As an extreme, consider all education to be public and available(all tax base, no loans). It is not entirely unreasonable to assume just about everyone will get at least a bachelors degree. What is the value of this bachelors degree? Not very much. The demand for people with bachelors degrees isn’t that great to warrant it. We’ve simply dumped money into educating a poulous that really can’t utilize the education we gave them. This is damaging two-fold. The person who spent time getting a bachelors degree should still be able to demand a somewhat higher salary, or at least be the more preferrable choice for employment, regardless of the position (say, janitor). What does this do to those not fit for getting a bachelors degree? If they were low before public education they are dirt now and are very much at the whim of charity and the state.
It is not conceiveable (IMO) that a society could ever reach a level of technology where physical labor is not a significant part of the work force. In this way, any society which promotes education exagerates the divide it was hoping to cure. Once we’ve started this path our only recourse is to further socialize the economy by supporting labor unions, public housing, public health care, public public public. Each step we turn over to the state further requires more things be turned over to the state because in every case the government is competing with private industry.

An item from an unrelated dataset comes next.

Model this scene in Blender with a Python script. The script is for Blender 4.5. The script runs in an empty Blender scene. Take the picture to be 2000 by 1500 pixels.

To stop this, education cannot be completely public. As it stands now we have a mix of public and private grade schools and colleges. As the demand for better education from public schools increase we are forcing the private schools down the path of snagging the better teachers (or fail as an institution) which sets an even higher floor on the persons who can afford to attend. In the end, the demand for equlity (while trying to keep a free market) makes an obscenely exaggerated split between the haves and the have-nots.
IMO, anyway. You cannot both regulate and let free an economy. A mixture of government competition and private industry within a particular industry can only force a segregation-by-wealth which is what we were hoping to eliminate in the first place.